15. Ananias the Christian was the one who met with Paul. He who was summoned as "Saul" by Christ, and also he was summoned by Ananias as "Brother Saul." Paul persecuted christians, and he had persecuted the church. However, here Paul was accepted as "Brother Saul." There was a relationship here where a person is accepted after being broken before God and made to stand as a sinner. That's exactly what we call "the church."

16. Paul then was told what his experience really meant. And, he was told what should he do. Ananias tells him. "The God of our ancestors has chosen you. That is, you have been revealed His will, having met the upright Person hearing the voice from His mouth. About what you observed by eye and ear, you are to become a witness of that One to all people. Now why are you hesitating? Please stand up. Call aloud on the name of that One, be baptized and wash clean away your sins," (vv.14-16). He did not live as a christian based on his own individual experience of the mystery.
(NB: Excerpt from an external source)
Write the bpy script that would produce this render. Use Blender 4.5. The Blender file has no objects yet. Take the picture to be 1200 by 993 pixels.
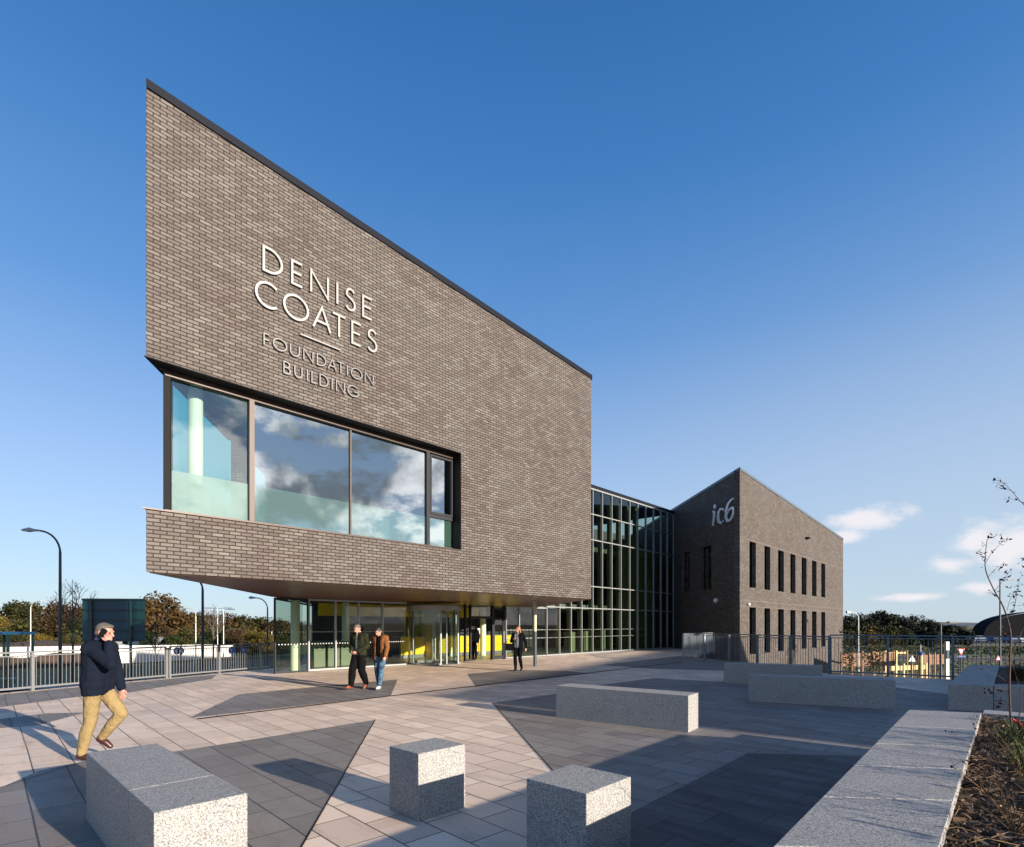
import bpy, bmesh, math, random
from mathutils import Vector, Matrix, noise as mnoise
R = math.radians
random.seed(7)
sc = bpy.context.scene
COL = sc.collection

# ------------------------------------------------------------------ camera
F = 640.0; CX = 600.0; HY = 733.0; H = 1.75          # focal length, centre and horizon in photo pixels; eye height
cam_d = bpy.data.cameras.new('camera'); cam = bpy.data.objects.new('camera', cam_d); COL.objects.link(cam)
cam.location = (0, 0, H); cam.rotation_euler = (R(90), 0, 0)
cam_d.sensor_width = 36; cam_d.lens = F / 1200 * 36
cam_d.shift_y = (HY - 496.5) / 1200
cam_d.clip_start = 0.05; cam_d.clip_end = 20000
sc.camera = cam

# ------------------------------------------------------------------ sun, sky, exposure
SUN_EL = R(12.8); SUN_H = Vector((0.79, -0.613)).normalized()
sun_dir = Vector((SUN_H.x * math.cos(SUN_EL), SUN_H.y * math.cos(SUN_EL), math.sin(SUN_EL)))
sd = bpy.data.lights.new('sun', 'SUN'); sun = bpy.data.objects.new('sun', sd); COL.objects.link(sun)
sd.energy = 5.0; sd.angle = R(0.5); sd.color = (1.0, 0.88, 0.74)
sun.rotation_euler = sun_dir.to_track_quat('Z', 'Y').to_euler()
sun.location = (30, -25, 30)
sc.view_settings.view_transform = 'Standard'; sc.view_settings.look = 'None'
sc.view_settings.exposure = 1.15; sc.view_settings.gamma = 1; sc.view_settings.use_curve_mapping = False
sc.cycles.max_bounces = 8; sc.cycles.transparent_max_bounces = 16; sc.cycles.use_denoising = True
sc.cycles.sample_clamp_indirect = 6

class NT:
    """short node-building helper"""
    def __init__(s, tree): s.t = tree; s.n = tree.nodes; s.l = tree.links
    def new(s, typ, **kw):
        nd = s.n.new(typ)
        for k, v in kw.items(): setattr(nd, k, v)
        return nd
    def put(s, sock, v):
        if isinstance(v, bpy.types.NodeSocket): s.l.new(v, sock)
        elif v is not None: sock.default_value = v
    def m(s, op, a, b=None, c=None, clamp=False):
        nd = s.new('ShaderNodeMath', operation=op, use_clamp=clamp)
        s.put(nd.inputs[0], a)
        if b is not None: s.put(nd.inputs[1], b)
        if c is not None: s.put(nd.inputs[2], c)
        return nd.outputs[0]
    def vm(s, op, a, b=None, sc_=None):
        nd = s.new('ShaderNodeVectorMath', operation=op)
        s.put(nd.inputs[0], a)
        if b is not None: s.put(nd.inputs[1], b)
        if sc_ is not None: s.put(nd.inputs['Scale'], sc_)
        return nd.outputs['Value'] if op in ('DOT_PRODUCT', 'LENGTH') else nd.outputs[0]
    def mix(s, f, a, b, blend='MIX'):
        nd = s.new('ShaderNodeMix', data_type='RGBA', blend_type=blend)
        s.put(nd.inputs[0], f); s.put(nd.inputs[6], a); s.put(nd.inputs[7], b)
        return nd.outputs[2]
    def ramp(s, f, stops, interp='LINEAR'):
        nd = s.new('ShaderNodeValToRGB'); cr = nd.color_ramp; cr.interpolation = interp
        while len(cr.elements) < len(stops): cr.elements.new(0.5)
        for e, (p, c) in zip(cr.elements, stops):
            e.position = p; e.color = (c[0], c[1], c[2], 1) if hasattr(c, '__len__') else (c, c, c, 1)
        s.put(nd.inputs[0], f); return nd.outputs[0]
    def noise(s, vec, scale, detail=3, rough=0.5, dist=0.0):
        nd = s.new('ShaderNodeTexNoise'); s.put(nd.inputs['Vector'], vec)
        nd.inputs['Scale'].default_value = scale; nd.inputs['Detail'].default_value = detail
        nd.inputs['Roughness'].default_value = rough; nd.inputs['Distortion'].default_value = dist
        return nd.outputs[0]
    def comb(s, x=0.0, y=0.0, z=0.0):
        nd = s.new('ShaderNodeCombineXYZ')
        for i, v in enumerate((x, y, z)): s.put(nd.inputs[i], v)
        return nd.outputs[0]
    def sep(s, v):
        nd = s.new('ShaderNodeSeparateXYZ'); s.put(nd.inputs[0], v); return nd.outputs
    def mrange(s, v, a, b, c=0.0, d=1.0, smooth=True):
        nd = s.new('ShaderNodeMapRange'); nd.interpolation_type = 'SMOOTHSTEP' if smooth else 'LINEAR'
        s.put(nd.inputs[0], v)
        for i, x in enumerate((a, b, c, d)): s.put(nd.inputs[i + 1], x)
        return nd.outputs[0]

world = bpy.data.worlds.new('World'); sc.world = world; world.use_nodes = True
wt = NT(world.node_tree); wt.n.clear()
wout = wt.new('ShaderNodeOutputWorld'); bg = wt.new('ShaderNodeBackground'); wt.l.new(bg.outputs[0], wout.inputs[0])
sky = wt.new('ShaderNodeTexSky', sky_type='NISHITA', sun_disc=False)
sky.sun_elevation = SUN_EL; sky.sun_rotation = math.atan2(SUN_H.x, SUN_H.y)
sky.air_density = 1.0; sky.dust_density = 0.4; sky.ozone_density = 2.5
CLX = 1.62
wdir = wt.vm('NORMALIZE', wt.new('ShaderNodeTexCoord').outputs['Generated'])
wx, wy, wz = wt.sep(wdir)
az = wt.m('ARCTAN2', wx, wy); el = wt.m('ARCSINE', wz)
tint = wt.ramp(wt.mrange(el, R(-2), R(60), smooth=False), SKY_TINT if 'SKY_TINT' in globals() else
               [(0.0, (0.86, 0.95, 1.12)), (0.22, (0.80, 0.93, 1.16)), (0.55, (0.62, 0.86, 1.16)), (1.0, (0.52, 0.80, 1.12))])
skyc = wt.mix(1.0, sky.outputs[0], tint, 'MULTIPLY')
grad = wt.ramp(wt.mrange(el, 0.0, R(90), smooth=False), [(0.0, (2.45, 3.05, 3.6)), (0.07, (2.15, 2.85, 3.7)), (0.155, (1.62, 2.38, 3.6)), (0.30, (0.58, 1.45, 3.0)), (0.44, (0.24, 0.95, 2.4)), (0.54, (0.15, 0.72, 2.0)), (1.0, (0.10, 0.50, 1.5))])
skyc = wt.mix(0.80, skyc, grad)
pale = wt.m('MULTIPLY', wt.mrange(wx, -0.2, 0.75), wt.mrange(el, R(38), R(4)))
skyc = wt.mix(wt.m('MULTIPLY', pale, 0.45), skyc, (2.5, 2.95, 3.35, 1))
wn = wt.noise(wt.vm('MULTIPLY', wdir, (1, 1, 1.9)), 11.0, 9, 0.60)
wn2 = wt.noise(wt.vm('ADD', wt.vm('MULTIPLY', wdir, (1, 1, 2.2)), (CLX, 0.3, 0.0)), 2.6, 10, 0.62, 0.0)
def blob(a, e, ra, re):
    da = wt.m('DIVIDE', wt.m('SUBTRACT', az, R(a)), R(ra)); de = wt.m('DIVIDE', wt.m('SUBTRACT', el, R(e)), R(re))
    return wt.m('SUBTRACT', 1.0, wt.m('SQRT', wt.m('ADD', wt.m('MULTIPLY', da, da), wt.m('MULTIPLY', de, de))))
mask = None
for a, e, ra, re in [(33.0, 9.3, 4.2, 1.4), (31.6, 7.9, 2.2, 1.0), (38.5, 5.0, 2.6, 1.0), (44.0, 6.3, 6.0, 2.8), (40.3, 7.0, 2.2, 2.2),
                     (41.0, 3.0, 2.0, .8), (36, 2.4, 3.0, .5), (-58, 6, 9, 1.6), (60, 7, 9, 3)]:
    b = blob(a, e, ra, re)
    mask = b if mask is None else wt.m('MAXIMUM', mask, b)
front = wt.mrange(wt.m('ADD', mask, wt.m('MULTIPLY', wt.m('SUBTRACT', wn, 0.5), 3.2)), 0.02, 0.95)
back_zone = wt.mrange(wt.m('ABSOLUTE', wt.m('SUBTRACT', az, R(125))), R(55), R(38), 0.0, 1.0)
back_low = wt.mrange(el, R(42), R(18), 0.0, 1.0)
backc = wt.m('MULTIPLY', wt.mrange(wt.m('ADD', wt.m('MULTIPLY', wn2, 0.55), wt.m('MULTIPLY', wn, 0.45)), 0.44, 0.525), wt.m('MULTIPLY', back_zone, back_low))
cf = wt.m('MAXIMUM', wt.m('MULTIPLY', front, 0.85), backc, clamp=True)
wn3 = wt.noise(wt.vm('ADD', wdir, (0.0, 0.0, 0.035)), 5.0, 5, 0.55)
ccol = wt.mix(wt.mrange(wn3, 0.46, 0.60), (8.5, 8.2, 8.1, 1), (1.5, 1.75, 2.0, 1))
ccol = wt.mix(wt.mrange(wy, 0.1, 0.4), ccol, (4.2, 4.0, 4.1, 1))
wt.l.new(wt.mix(cf, skyc, ccol), bg.inputs[0]); bg.inputs[1].default_value = 0.102

# ------------------------------------------------------------------ pixel and frame helpers
def gp(px, py, z=0.0):
    D = F * (H - z) / (py - HY); return Vector(((px - CX) / F * D, D, z))
def zat(py, D): return H - (py - HY) / F * D
def xat(px, D): return (px - CX) / F * D
A = Vector((-7.1, 10.6)); TH = math.atan2(0.7295, 0.684)
U = Vector((math.cos(TH), math.sin(TH))); N = Vector((-math.sin(TH), math.cos(TH)))
VL = Vector((0.602, 0.798)).normalized()                  # direction of the slanted end walls, in the building frame
def w2(s, q): return A + U * s + N * q
def t_at(px, p0=(0, 0), d=(1, 0)):
    k = (px - CX) / F; P = w2(*p0); Dv = U * d[0] + N * d[1]
    return (k * P.y - P.x) / (Dv.x - k * Dv.y)
def depth(s, q): return w2(s, q).y

# ------------------------------------------------------------------ object helpers
def tag(o, label=None, cat=None, group=None, kind=None):
    if label: o['label'] = label
    if cat: o['category'] = cat
    if group: o['group'] = group
    if kind: o['kind'] = kind
    return o
def thing(name, label, cat, loc=(0, 0, 0), rz=0.0, group=None):
    o = bpy.data.objects.new(name, None); COL.objects.link(o); o.empty_display_size = 0.3
    o.location = loc; o.rotation_euler = (0, 0, rz)
    return tag(o, label, cat, group)
def obj(name, bm, mat, parent=None, smooth=False, recalc=True):
    if recalc: bmesh.ops.recalc_face_normals(bm, faces=bm.faces)
    me = bpy.data.meshes.new(name); bm.to_mesh(me); bm.free()
    o = bpy.data.objects.new(name, me); COL.objects.link(o)
    if mat is not None: me.materials.append(mat)
    if smooth:
        for p in me.polygons: p.use_smooth = True
    if parent: o.parent = parent
    return o
def copy_tree(o, parent=None):
    c = o.copy(); COL.objects.link(c)
    if parent: c.parent = parent
    for ch in list(o.children): copy_tree(ch, c)
    return c
def box(bm, x0, x1, y0, y1, z0, z1, M=None):
    vs = [Vector((x, y, z)) for z in (z0, z1) for y in (y0, y1) for x in (x0, x1)]
    if M: vs = [M @ v for v in vs]
    v = [bm.verts.new(p) for p in vs]
    for f in ((0, 2, 3, 1), (4, 5, 7, 6), (0, 1, 5, 4), (1, 3, 7, 5), (3, 2, 6, 7), (2, 0, 4, 6)):
        bm.faces.new([v[i] for i in f])
    return v
def prism(bm, pts, z0, z1):
    """vertical prism over a plan polygon; z0, z1 numbers or functions of (x, y)"""
    g0 = z0 if callable(z0) else (lambda x, y: z0); g1 = z1 if callable(z1) else (lambda x, y: z1)
    a = [bm.verts.new((p[0], p[1], g0(p[0], p[1]))) for p in pts]; b = [bm.verts.new((p[0], p[1], g1(p[0], p[1]))) for p in pts]
    n = len(pts)
    bm.faces.new(a[::-1]); bm.faces.new(b)
    for i in range(n): bm.faces.new([a[i], a[(i + 1) % n], b[(i + 1) % n], b[i]])
def tube(bm, pts, rads, seg=8, caps=True):
    pts = [Vector(p) for p in pts]
    if not hasattr(rads, '__len__'): rads = [rads] * len(pts)
    rings = []; ref = None
    for i, p in enumerate(pts):
        t = (pts[min(i + 1, len(pts) - 1)] - pts[max(i - 1, 0)])
        if t.length < 1e-9: t = Vector((0, 0, 1))
        t.normalize()
        if ref is None or abs(ref.dot(t)) > 0.98: ref = Vector((1, 0, 0)) if abs(t.x) < 0.8 else Vector((0, 1, 0))
        a = (ref - t * ref.dot(t)).normalized(); b = t.cross(a); ref = a
        rings.append([bm.verts.new(p + (a * math.cos(2 * math.pi * k / seg) + b * math.sin(2 * math.pi * k / seg)) * rads[i]) for k in range(seg)])
    for r0, r1 in zip(rings, rings[1:]):
        for k in range(seg): bm.faces.new([r0[k], r0[(k + 1) % seg], r1[(k + 1) % seg], r1[k]])
    if caps: bm.faces.new(rings[0][::-1]); bm.faces.new(rings[-1])
def ball(bm, c, r, sub=2, sx=1, sy=1, sz=1):
    M = Matrix.Translation(Vector(c)) @ Matrix.Diagonal((r * sx, r * sy, r * sz, 1))
    bmesh.ops.create_icosphere(bm, subdivisions=sub, radius=1.0, matrix=M)
def bevel(o, w=0.006, seg=2):
    md = o.modifiers.new('bevel', 'BEVEL'); md.width = w; md.segments = seg; md.limit_method = 'ANGLE'; md.angle_limit = R(40)
    return o
def NB(): return bmesh.new()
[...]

That's not why; rather, he began to live as a christian based on being accepted by the church and the message of the church.

17. That suited Paul truly as the natural and at the same time reasonable thing because the message Paul heard was in the voice that said, "Why are you persecuting me?" The ones who Paul actually was persecuting were christians and the church. But, the Lord identified himself with the churches Paul had been persecuting. This means nothing other than that Paul's living with Jesus as Lord means living together with the church.

18. Paul did not get his start in the christian life at the manifestation of the risen Christ to Paul himself.  Rather, he began to walk a life with Christ as Lord when he was accepted by the church, he received baptism based on the word of the Lord given by the church, and being cleansed from sin. Through all this he was given a mission by Christ, sent far off to the gentiles, made into a man who lives as a witness of the risen Christ.

19. We have humbly read this witness of such a Paul. Through this testimony, I want us also to carefully consider what it means to be a christian or to seek to become a christian.